▶ Exercise instructions
In the entries below, find the line containing "0, 0), 'X', 96)" and the line containing "mesh('rear_housing', v, f, M_BODY, root, bevel=1)". Copy those two lines and everything between them exactly, and only that.

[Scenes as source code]
----

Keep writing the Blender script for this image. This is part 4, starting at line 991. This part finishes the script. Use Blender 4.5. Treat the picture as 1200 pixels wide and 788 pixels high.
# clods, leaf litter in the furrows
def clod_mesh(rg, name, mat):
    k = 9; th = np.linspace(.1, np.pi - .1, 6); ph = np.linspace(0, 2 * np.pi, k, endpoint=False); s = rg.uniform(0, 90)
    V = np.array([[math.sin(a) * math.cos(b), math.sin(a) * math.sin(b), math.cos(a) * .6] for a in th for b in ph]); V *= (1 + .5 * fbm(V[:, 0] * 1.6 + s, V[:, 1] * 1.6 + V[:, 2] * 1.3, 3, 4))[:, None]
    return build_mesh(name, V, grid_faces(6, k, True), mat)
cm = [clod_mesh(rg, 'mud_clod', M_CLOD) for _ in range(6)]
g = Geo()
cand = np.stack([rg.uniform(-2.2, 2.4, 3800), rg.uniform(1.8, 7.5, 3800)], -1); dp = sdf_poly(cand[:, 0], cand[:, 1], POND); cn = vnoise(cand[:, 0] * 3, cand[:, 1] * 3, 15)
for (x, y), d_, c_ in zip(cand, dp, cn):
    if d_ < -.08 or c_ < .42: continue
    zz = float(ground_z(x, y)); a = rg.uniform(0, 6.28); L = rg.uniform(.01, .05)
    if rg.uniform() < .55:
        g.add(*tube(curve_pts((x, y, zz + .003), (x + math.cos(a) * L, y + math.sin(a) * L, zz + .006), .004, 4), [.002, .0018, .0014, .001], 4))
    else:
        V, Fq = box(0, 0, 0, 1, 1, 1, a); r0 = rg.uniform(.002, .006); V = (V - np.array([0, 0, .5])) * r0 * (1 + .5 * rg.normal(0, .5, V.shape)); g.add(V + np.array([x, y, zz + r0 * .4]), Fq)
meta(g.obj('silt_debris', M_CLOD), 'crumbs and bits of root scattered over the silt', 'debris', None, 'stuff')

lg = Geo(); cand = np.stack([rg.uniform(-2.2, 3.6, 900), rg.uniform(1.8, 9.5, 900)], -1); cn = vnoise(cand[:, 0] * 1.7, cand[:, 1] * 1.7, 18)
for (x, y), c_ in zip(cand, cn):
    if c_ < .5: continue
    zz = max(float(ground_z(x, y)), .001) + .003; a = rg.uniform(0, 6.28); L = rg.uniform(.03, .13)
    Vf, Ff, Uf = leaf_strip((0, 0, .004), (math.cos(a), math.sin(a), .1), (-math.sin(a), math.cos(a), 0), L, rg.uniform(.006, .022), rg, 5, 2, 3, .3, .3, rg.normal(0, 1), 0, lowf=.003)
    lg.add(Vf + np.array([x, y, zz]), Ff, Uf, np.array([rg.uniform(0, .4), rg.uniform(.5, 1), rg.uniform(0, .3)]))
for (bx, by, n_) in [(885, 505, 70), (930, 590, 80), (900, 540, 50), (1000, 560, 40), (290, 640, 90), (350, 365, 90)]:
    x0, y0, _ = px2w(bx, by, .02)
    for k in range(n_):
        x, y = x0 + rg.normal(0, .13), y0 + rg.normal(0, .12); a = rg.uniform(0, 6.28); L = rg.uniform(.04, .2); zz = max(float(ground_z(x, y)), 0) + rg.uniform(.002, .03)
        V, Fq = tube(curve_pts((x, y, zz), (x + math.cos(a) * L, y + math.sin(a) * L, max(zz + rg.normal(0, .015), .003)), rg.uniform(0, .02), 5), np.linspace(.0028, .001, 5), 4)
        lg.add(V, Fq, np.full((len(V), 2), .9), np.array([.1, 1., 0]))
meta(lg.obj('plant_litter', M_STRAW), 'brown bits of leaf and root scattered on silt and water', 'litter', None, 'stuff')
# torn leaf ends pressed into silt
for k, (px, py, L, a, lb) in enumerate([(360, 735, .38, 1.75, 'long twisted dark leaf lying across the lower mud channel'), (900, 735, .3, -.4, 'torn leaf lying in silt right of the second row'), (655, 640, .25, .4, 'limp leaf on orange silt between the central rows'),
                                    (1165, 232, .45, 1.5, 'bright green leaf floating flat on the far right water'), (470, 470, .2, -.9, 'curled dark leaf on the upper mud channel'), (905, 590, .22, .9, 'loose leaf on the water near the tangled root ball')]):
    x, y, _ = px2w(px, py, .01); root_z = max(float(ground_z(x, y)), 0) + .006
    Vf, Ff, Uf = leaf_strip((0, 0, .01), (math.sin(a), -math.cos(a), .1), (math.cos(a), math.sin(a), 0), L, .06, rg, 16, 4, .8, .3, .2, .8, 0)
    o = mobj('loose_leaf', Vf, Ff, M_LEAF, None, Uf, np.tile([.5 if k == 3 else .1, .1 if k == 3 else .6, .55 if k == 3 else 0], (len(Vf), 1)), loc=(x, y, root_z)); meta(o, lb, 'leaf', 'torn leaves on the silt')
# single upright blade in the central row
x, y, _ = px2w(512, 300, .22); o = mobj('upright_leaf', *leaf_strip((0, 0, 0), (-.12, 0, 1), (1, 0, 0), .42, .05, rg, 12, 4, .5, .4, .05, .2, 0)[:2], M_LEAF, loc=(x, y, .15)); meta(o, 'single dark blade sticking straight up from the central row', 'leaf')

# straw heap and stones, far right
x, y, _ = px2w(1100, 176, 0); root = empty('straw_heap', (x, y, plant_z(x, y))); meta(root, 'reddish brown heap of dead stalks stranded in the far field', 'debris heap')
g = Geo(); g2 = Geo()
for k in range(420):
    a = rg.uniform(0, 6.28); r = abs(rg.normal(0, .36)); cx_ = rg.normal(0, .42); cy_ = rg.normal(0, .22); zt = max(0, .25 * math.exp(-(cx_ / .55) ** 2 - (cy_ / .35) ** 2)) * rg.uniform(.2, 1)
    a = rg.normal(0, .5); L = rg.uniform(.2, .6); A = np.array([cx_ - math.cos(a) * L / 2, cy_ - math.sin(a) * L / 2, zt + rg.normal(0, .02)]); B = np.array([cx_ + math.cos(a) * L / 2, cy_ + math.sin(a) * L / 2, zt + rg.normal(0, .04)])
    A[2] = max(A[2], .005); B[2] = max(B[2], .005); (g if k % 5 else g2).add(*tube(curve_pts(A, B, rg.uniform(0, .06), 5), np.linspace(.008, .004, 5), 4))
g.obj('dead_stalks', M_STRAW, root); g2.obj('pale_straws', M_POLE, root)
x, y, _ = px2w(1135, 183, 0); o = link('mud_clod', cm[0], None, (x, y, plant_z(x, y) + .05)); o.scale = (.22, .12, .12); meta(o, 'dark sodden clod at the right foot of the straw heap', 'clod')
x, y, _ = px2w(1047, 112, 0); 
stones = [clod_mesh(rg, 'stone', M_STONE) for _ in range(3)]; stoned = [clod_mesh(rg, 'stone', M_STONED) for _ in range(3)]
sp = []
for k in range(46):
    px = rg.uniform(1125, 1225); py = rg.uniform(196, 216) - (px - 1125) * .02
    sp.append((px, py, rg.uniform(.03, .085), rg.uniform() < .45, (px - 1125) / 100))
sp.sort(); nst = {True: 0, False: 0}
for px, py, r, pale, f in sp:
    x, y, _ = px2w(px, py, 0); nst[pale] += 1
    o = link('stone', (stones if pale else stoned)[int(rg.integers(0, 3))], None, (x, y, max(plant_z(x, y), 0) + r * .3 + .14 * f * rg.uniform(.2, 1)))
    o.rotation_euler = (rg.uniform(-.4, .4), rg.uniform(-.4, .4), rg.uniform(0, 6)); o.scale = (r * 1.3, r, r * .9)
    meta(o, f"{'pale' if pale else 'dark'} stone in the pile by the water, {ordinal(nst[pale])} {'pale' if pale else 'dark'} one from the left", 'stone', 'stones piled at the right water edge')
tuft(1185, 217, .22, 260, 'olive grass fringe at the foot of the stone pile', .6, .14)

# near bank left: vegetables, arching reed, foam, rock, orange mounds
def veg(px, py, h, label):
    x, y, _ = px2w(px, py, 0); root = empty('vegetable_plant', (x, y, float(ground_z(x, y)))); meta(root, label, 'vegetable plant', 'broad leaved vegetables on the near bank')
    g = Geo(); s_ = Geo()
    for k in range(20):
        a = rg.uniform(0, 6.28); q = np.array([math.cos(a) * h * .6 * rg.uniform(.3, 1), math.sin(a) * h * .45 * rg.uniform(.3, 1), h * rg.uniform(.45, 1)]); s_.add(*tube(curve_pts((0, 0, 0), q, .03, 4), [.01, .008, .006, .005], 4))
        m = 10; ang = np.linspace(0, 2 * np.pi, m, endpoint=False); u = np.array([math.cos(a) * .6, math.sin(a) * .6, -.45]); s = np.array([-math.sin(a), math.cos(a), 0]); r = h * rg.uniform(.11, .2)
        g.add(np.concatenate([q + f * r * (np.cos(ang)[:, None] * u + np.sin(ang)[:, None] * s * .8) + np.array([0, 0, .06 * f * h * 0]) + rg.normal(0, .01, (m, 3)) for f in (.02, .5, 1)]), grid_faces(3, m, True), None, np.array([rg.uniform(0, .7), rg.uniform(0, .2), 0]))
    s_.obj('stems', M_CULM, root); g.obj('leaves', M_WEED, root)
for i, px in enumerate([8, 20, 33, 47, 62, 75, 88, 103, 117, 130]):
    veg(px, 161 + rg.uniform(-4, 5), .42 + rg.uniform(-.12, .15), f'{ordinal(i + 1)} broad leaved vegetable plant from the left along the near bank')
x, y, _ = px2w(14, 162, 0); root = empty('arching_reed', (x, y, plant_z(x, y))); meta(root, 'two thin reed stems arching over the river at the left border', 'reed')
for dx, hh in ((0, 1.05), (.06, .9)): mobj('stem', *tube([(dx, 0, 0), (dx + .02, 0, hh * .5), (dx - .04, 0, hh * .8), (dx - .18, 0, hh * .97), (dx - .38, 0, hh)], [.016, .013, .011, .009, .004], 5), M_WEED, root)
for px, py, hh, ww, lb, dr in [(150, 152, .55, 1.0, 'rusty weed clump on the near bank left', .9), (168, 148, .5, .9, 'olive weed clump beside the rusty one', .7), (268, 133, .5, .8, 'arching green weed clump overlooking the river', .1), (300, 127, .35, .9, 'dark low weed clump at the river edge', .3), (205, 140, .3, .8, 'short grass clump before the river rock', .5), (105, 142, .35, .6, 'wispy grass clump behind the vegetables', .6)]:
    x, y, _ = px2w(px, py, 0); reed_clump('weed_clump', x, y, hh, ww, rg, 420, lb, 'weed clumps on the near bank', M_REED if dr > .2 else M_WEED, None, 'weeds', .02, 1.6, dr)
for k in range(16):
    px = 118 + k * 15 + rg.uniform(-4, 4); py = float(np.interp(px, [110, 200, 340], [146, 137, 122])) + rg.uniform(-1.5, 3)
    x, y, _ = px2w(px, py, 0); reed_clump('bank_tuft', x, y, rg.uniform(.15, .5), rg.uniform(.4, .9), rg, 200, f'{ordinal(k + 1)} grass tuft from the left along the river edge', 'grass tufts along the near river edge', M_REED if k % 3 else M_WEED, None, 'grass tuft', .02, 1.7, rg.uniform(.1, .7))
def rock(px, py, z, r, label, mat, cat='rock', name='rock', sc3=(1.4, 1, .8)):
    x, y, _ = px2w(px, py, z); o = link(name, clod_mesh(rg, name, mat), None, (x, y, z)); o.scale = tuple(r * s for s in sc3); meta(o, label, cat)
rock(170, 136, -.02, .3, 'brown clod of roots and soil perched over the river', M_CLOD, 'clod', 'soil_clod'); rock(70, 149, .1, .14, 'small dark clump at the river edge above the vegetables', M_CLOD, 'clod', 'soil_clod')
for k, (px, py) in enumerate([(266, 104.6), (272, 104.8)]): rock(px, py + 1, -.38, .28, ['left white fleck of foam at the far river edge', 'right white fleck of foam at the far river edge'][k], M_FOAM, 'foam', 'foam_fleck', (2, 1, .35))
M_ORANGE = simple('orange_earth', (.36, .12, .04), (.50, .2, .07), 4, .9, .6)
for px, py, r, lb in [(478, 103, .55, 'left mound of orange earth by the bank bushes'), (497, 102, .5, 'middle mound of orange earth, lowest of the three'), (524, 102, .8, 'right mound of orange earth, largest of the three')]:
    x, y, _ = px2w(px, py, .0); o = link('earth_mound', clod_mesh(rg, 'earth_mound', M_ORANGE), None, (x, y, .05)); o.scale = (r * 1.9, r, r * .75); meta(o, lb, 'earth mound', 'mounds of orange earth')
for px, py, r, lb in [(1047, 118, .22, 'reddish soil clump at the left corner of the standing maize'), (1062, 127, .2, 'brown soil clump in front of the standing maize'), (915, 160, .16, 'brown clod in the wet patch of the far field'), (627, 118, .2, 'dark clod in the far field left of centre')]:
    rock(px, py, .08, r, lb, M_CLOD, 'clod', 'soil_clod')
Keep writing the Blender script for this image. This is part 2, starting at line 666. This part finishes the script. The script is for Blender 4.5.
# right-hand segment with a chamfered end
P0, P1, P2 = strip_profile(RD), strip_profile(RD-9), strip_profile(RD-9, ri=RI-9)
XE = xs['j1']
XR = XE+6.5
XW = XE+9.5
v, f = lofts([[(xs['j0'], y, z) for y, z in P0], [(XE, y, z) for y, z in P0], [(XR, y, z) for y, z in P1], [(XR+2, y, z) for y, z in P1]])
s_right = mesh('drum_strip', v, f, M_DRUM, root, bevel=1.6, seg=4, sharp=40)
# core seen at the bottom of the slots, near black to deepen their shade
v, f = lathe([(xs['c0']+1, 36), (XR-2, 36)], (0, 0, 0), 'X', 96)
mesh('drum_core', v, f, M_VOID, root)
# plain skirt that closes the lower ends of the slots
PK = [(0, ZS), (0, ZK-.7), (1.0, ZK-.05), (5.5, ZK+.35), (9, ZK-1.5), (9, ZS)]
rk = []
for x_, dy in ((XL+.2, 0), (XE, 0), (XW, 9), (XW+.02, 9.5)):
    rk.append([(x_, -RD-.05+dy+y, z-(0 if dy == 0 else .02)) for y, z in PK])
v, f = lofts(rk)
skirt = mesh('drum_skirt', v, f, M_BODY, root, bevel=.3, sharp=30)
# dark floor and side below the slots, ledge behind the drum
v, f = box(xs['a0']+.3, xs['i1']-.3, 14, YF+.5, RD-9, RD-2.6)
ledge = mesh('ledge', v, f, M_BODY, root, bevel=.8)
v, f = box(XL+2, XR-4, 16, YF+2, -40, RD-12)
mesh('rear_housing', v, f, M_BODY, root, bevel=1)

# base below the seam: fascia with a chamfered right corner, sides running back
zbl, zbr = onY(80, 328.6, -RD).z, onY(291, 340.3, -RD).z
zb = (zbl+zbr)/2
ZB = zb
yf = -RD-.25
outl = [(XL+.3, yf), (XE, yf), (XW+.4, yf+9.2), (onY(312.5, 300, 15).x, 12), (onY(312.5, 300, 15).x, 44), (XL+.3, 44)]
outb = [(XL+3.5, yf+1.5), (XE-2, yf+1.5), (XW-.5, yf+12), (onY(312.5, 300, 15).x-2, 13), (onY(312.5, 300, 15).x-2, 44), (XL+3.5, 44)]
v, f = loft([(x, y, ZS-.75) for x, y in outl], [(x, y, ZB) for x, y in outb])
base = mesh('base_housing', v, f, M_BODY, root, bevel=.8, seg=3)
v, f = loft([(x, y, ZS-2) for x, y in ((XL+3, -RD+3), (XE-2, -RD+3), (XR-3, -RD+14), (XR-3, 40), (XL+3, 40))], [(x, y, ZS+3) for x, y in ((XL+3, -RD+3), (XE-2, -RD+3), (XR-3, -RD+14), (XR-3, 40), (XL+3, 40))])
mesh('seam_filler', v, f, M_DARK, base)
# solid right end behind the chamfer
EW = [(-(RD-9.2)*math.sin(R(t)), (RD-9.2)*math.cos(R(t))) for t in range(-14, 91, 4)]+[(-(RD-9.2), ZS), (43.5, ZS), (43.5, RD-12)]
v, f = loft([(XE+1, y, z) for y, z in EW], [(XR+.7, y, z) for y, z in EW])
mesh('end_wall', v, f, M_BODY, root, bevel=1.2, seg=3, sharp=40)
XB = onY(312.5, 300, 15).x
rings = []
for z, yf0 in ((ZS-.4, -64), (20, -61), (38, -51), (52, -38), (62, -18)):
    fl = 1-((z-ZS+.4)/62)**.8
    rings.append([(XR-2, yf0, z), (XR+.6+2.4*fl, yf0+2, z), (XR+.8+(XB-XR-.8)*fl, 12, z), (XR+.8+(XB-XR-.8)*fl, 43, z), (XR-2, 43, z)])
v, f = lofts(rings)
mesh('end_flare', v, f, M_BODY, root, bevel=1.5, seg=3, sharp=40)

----

▶ Response
v, f = lathe([(xs['c0']+1, 36), (XR-2, 36)], (0, 0, 0), 'X', 96)
mesh('drum_core', v, f, M_VOID, root)
# plain skirt that closes the lower ends of the slots
PK = [(0, ZS), (0, ZK-.7), (1.0, ZK-.05), (5.5, ZK+.35), (9, ZK-1.5), (9, ZS)]
rk = []
for x_, dy in ((XL+.2, 0), (XE, 0), (XW, 9), (XW+.02, 9.5)):
    rk.append([(x_, -RD-.05+dy+y, z-(0 if dy == 0 else .02)) for y, z in PK])
v, f = lofts(rk)
skirt = mesh('drum_skirt', v, f, M_BODY, root, bevel=.3, sharp=30)
# dark floor and side below the slots, ledge behind the drum
v, f = box(xs['a0']+.3, xs['i1']-.3, 14, YF+.5, RD-9, RD-2.6)
ledge = mesh('ledge', v, f, M_BODY, root, bevel=.8)
v, f = box(XL+2, XR-4, 16, YF+2, -40, RD-12)
mesh('rear_housing', v, f, M_BODY, root, bevel=1)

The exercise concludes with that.